When I noticed he was keeping track of me too, I thought I could relax my harnessed gaze when suddenly he was gone -- Nowhere to be seen. With a single night on the island I wasn’t going to let my chance slip away. I strolled outside to “get some fresh air” where I spied Adam and his girlfriend under a street lamp having a smoke. I sauntered toward them, using their company as an excuse to scan the area for him without being painfully obvious. When he was nowhere to be seen, I sighed, and decided it was not meant to be.
“I’m gonna head home,” I told Adam when from behind I heard,
“Do you think I could get a lift from you? My ride left without me.”
I turned to see Dean standing just inches from my face. His smile illuminated like a strand of brilliant diamonds. I caught my breath. I could see my future in the umber of his eyes.
At this point, the band rolls their collective eyes. They’re so over it. I continue.
“Of course,” I said, I may have stuttered. “Where do you live?” I asked.
“It’s on your way,” he assured me. Interesting, I thought, so he knows where I live.
“That’s not interesting,” interjected Soucy, “that’s just frightening.” I ignored him and went on.
We floated to my parked car and made small talk on the drive. I was sure a kiss was in my future when he said, “You can just drop me off here on the side of the road. I can walk from here.” I was stunned, a little embarrassed and slightly confused. Was his request for a lift really just that? The need for a ride?
“Don’t be silly,” I retorted, “I don’t mind taking you to your door.”
“Thanks,” he seemed somewhat surprised, and I wondered how I’d so badly misread his cues. “It’s this right,” he pointed to a paved turnoff. His crushed clamshell driveway glowed in the moonlight. My motor running, he opened the passenger side and stepped out of the car. This was it.
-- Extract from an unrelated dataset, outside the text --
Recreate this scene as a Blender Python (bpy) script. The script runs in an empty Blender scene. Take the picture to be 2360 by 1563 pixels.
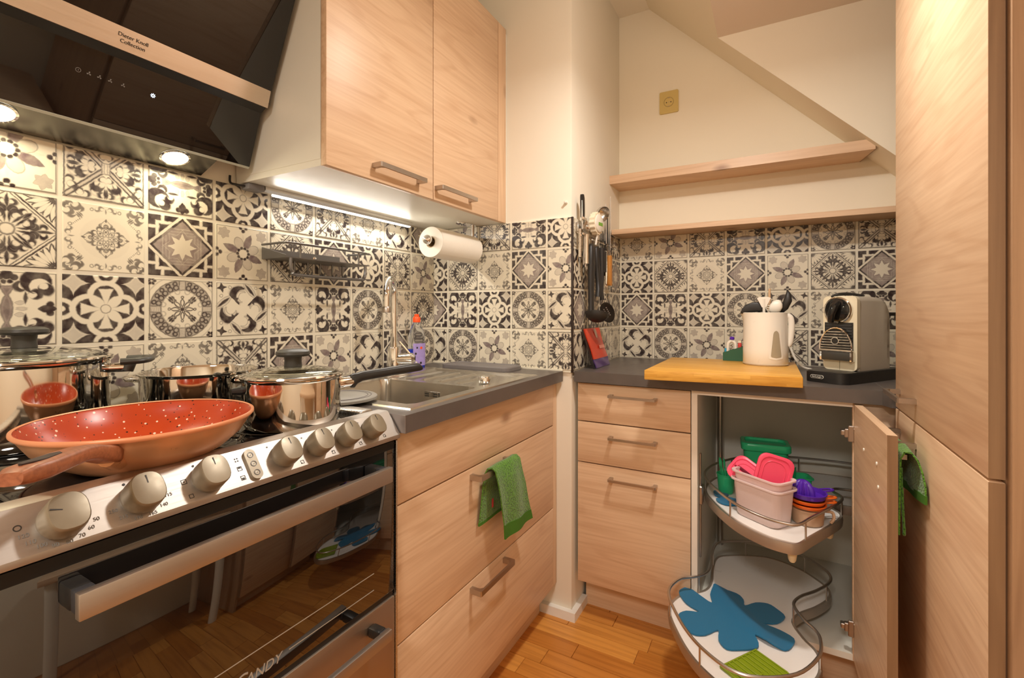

He was going to wave goodnight to me and go inside without me!!!! What the hell?!?! I thought angrily.
“Thanks for the ride Sally,” he said, then hesitated before closing the door. “I’d love to have a drink with you sometime if you’re not too busy,” he said. The world froze around us, the moon sat still on the dark ocean and a smile crested like a wave in slow motion across my lips and at the very bottom of the deepest most luscious breath I’ve ever taken I said,
“What about now?”
We were inseparable for days.
The band groans again.
“No, not like that, we just were intoxicated in each other’s company. He really is The One, guys. This is me, falling in love for the last time.”
This does nothing to quell the band’s disbelief in my stupidity and they all but throw up their arms when I say, “Dean’s embrace is where I surrender.”
“Naw, Sally!” Kenny says. “Not again,” Soucy drops the neck of his guitar. Delucchi looks at me disgusted, like he’s rehearsing the act of picking up the pieces of my broken heart again and Dean Oldencott (our new drummer) looks anxious, unsure of who or what to believe.
To the band, I’m the girl who cried “love” like the boy cried “wolf” and they’re sick of my adrenaline junkie, buggy-corded dives into relationship time and time again. There’s no convincing them that this time it’s for real, so I leave it at that and dictate a set list which the boys scribble down in purple ink on the back of their garbanzo-stained napkins.
“Nisa, SOS, Sign-o-Rain, When We’re Together, Wait…” then we go out and crush it, and Dean Oldencott is fabulous and the whole world falls into place like the last piece of a complicated puzzle.
Mark my word people, This is the last time I’m falling in love.